Whitespace (all languages):

 * indentation is 4 spaces

 * never use tabs as indents, except on Makefiles

 * otherwise tab equals to 8 spaces

 * separate classes with two empty lines

Naming convention:

 * `camelCase` for functions/methods

 * `UpperCase` for structures/classes

 * `lowercase` for namespaces/modules

 * `UPPER_CASE` for #defines

 * single underscore prefix for variables/functions in automatically generated
   code

C++:

 * enclose single statement `if` clauses in `{` `}`, specially for
   automatically generated code

 * `} else {`

 * use `inline` keyword for functions/methods which are called with high-frequency

CMake:

 * `lower_case` commands

 * space between `(` and precedent name


And when in doubt, be consistent with the existing code.


# Commit policy #

Feature development:

* Existing features in master branch should not degrade at any time, for any
  platform.  Unless they are seldom used or redundant, and there is agreement.

  * In particular, new features / changes must not introduce any sort of
    instability when tracing.

    While application developers and driver developers may be able to
    workaround quirks in apitrace, we want to be able to obtain traces from
    non-technical end-users with minimal intervention.

    This implies that tracing should not make any non-standard assumptions, and
    care must be taken to ensure the tracing code is robust against invalid
    parameters, multiple threads, etc.

* It's fine to add new features for only some platforms or APIs.

* Non-trivial changes should be staged in a branch, to allow review and
  regression testing.  Feature branches should be deleted once they have been
  merged.

* Releases are tagged commits from master.  There are no stable branches.


Backwards compatibility:

* Backwards binary compatibility with old traces must be always maintained: all
  tools, including `glretrace`, must handle old traces without regressions.

* No backwards compatibility guarantees for derived data (ASCII dumps, state,
  images, etc).

* There should be no gratuitous changes to command line tool interfaces, but no
  guarantees are given.


# Regression testing #

There is a regression test suite under development in
https://github.com/apitrace/apitrace-tests .


# Further reading #

* [Intercepting and Instrumenting COM Applications](https://www.usenix.org/legacy/events/coots99/full_papers/hunt/hunt_html)
* [Proxy-Dll: Intercept Calls to DirectX](http://www.mikoweb.eu/index.php?node=21)


# How to's #

## How to support a new OpenGL extension ##

All OpenGL (and OpenGL ES) function prototypes live in `specs/glapi.py`.  This
file is semi-automatically derived from Khronos XML description of OpenGL /
OpenGL ES.  To refresh do

    $ make -C specs/scripts/ glapi.py
    $ meld specs/glapi.py specs/scripts/glapi.py

and then port over new prototypes.  See also `specs/scripts/README.markdown`.

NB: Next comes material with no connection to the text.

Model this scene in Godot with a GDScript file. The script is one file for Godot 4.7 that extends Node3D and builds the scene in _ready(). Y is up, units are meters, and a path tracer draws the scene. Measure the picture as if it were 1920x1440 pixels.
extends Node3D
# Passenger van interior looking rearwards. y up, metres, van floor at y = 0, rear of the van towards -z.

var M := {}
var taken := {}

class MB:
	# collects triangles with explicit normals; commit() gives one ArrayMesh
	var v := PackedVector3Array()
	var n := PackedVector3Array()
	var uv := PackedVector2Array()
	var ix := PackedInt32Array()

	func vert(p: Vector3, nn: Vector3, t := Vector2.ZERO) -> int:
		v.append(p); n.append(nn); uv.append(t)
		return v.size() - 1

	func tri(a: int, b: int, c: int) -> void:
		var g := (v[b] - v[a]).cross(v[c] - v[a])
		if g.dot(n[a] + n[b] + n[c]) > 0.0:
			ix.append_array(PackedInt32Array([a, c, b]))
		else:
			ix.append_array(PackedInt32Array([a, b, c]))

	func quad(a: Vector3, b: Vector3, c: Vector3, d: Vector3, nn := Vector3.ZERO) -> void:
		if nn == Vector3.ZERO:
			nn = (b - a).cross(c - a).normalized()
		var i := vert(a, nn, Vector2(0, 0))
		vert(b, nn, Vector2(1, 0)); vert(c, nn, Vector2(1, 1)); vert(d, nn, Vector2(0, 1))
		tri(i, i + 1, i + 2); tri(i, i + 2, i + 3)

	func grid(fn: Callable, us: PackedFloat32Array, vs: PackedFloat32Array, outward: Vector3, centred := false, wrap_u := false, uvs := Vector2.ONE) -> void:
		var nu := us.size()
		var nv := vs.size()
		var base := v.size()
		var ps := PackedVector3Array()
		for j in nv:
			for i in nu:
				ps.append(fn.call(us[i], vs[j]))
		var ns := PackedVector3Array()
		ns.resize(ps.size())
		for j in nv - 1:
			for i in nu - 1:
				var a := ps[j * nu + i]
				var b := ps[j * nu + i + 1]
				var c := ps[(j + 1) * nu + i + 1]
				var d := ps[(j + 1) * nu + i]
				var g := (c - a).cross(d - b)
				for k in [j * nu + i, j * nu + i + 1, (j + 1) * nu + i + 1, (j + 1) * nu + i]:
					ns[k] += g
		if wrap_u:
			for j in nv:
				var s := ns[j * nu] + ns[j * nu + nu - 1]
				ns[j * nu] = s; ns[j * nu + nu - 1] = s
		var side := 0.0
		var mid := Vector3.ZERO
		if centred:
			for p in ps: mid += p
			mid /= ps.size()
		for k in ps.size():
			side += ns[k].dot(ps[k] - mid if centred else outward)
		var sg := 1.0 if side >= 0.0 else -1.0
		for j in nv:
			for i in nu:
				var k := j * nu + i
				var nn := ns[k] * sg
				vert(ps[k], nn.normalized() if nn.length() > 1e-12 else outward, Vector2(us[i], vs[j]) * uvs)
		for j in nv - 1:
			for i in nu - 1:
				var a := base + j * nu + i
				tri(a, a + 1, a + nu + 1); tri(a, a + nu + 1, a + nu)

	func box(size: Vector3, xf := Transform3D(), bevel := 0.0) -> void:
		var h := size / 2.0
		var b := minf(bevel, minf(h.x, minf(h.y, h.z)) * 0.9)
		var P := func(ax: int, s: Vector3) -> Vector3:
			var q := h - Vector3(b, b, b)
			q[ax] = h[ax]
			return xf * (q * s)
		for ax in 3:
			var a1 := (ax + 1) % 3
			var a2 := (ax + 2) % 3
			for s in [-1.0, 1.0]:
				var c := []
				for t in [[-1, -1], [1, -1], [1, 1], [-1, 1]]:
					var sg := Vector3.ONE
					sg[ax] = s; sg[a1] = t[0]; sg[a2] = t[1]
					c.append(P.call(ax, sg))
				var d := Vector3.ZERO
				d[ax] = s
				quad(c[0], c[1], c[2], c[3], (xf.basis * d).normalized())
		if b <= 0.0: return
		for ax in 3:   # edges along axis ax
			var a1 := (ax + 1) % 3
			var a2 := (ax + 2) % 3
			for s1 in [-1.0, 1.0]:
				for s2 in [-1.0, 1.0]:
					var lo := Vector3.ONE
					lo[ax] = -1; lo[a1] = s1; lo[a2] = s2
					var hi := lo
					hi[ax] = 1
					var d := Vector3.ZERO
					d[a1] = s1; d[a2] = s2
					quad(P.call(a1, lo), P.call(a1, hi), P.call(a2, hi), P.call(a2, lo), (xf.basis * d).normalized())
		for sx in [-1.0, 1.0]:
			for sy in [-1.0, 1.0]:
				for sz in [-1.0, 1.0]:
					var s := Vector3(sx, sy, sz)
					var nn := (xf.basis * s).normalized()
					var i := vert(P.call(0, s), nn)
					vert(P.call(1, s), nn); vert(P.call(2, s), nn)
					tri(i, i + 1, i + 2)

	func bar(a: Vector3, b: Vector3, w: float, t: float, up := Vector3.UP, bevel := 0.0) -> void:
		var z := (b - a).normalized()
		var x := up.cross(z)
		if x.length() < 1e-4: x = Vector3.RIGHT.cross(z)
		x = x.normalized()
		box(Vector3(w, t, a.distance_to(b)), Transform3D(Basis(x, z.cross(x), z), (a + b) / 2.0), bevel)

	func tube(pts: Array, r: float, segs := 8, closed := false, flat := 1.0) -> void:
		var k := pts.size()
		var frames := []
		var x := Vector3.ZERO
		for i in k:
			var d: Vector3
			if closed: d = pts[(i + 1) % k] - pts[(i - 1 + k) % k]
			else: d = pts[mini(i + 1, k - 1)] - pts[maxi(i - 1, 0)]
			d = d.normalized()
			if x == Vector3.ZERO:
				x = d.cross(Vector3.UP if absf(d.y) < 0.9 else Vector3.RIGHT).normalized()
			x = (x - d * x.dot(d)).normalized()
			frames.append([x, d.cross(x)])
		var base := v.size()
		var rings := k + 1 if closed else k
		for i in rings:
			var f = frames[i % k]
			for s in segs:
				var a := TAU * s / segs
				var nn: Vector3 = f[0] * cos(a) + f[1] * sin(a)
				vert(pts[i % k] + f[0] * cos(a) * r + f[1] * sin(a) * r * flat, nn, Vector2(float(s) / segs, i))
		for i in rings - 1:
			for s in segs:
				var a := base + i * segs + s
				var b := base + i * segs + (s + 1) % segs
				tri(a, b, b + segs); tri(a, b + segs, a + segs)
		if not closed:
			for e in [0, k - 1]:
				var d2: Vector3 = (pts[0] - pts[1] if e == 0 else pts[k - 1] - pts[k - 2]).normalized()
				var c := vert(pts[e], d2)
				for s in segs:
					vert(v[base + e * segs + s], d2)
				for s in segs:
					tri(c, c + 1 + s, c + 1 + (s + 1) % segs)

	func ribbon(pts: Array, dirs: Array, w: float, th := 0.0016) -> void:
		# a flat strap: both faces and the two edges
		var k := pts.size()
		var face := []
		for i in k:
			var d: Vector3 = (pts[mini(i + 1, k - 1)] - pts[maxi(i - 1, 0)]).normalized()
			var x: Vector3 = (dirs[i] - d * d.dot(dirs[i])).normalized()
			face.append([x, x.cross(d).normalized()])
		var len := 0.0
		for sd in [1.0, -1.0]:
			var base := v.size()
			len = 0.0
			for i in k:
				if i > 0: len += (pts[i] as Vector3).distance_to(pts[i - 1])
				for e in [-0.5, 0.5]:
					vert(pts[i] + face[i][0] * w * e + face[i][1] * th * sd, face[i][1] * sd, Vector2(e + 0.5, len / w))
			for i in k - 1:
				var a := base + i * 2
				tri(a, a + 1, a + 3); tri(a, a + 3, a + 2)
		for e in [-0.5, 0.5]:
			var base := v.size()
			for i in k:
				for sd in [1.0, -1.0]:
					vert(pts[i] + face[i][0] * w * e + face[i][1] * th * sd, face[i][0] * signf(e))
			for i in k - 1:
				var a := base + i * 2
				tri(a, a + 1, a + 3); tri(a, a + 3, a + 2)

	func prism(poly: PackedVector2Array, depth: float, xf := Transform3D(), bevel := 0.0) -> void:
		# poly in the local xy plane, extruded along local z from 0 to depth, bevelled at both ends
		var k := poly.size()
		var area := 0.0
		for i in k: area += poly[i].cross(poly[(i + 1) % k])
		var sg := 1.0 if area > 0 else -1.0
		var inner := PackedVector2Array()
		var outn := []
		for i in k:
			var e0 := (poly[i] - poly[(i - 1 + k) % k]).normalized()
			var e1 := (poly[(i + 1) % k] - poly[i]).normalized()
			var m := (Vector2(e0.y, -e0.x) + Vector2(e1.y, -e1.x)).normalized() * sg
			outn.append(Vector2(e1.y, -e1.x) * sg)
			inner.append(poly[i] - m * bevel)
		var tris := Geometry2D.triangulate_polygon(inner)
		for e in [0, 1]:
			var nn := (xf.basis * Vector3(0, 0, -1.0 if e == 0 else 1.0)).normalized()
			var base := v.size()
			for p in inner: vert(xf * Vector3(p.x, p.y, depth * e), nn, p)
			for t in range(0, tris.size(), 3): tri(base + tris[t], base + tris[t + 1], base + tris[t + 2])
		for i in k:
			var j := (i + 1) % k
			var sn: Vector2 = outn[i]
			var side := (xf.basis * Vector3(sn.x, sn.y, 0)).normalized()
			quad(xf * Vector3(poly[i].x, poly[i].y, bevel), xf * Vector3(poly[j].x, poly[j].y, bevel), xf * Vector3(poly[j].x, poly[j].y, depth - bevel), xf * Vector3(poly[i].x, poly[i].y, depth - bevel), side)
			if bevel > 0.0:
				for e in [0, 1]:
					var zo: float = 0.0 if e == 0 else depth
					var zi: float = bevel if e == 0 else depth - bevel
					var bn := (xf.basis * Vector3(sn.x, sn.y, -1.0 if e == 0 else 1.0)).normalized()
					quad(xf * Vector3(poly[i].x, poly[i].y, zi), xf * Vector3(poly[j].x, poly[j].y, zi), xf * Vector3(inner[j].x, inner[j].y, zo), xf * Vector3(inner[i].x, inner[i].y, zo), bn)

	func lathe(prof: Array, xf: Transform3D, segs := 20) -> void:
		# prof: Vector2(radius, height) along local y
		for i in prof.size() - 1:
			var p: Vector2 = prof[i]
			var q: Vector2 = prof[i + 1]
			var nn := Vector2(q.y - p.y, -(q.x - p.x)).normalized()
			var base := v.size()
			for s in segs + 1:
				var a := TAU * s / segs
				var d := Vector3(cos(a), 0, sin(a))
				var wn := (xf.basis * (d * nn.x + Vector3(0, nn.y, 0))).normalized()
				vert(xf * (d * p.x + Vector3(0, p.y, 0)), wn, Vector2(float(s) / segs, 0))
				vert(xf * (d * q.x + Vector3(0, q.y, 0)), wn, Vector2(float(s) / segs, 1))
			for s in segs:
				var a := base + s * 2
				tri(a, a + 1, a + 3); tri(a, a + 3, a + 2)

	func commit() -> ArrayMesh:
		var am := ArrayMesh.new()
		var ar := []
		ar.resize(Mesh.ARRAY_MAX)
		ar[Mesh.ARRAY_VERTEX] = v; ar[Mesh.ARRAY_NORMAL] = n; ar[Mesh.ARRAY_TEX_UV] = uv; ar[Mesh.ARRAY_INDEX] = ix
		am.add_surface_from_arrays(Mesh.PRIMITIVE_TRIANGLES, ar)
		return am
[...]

The upstream XML description is not rich enough to describe all semantic
details that apitrace needs, therefore one needs to manually tweak the
specifications:

* Fix-up the types of array, blob, and pointer arguments.

  * For `glGet*` you can use `"_gl_param_size(pname)"` for automatically determining the number of parameters written, e.g.
    
        GlFunction(Void, "glGetIntegerv", [(GLenum, "pname"), Out(Array(GLint, "_gl_param_size(pname)"), "params")], sideeffects=False),

* Add the `sideeffects=False` keyword argument where appropriate, so that those
  calls can be merely ignored by `glretrace`.

* Replace generically type `GLuint` object IDs with typed ones, (e.g., replace
  `(GLuint, "texture")` into `(GLtexture, "texture")`, so that `glretrace` can
  swizzle the objects IDs, when replaying on a different OpenGL implementation.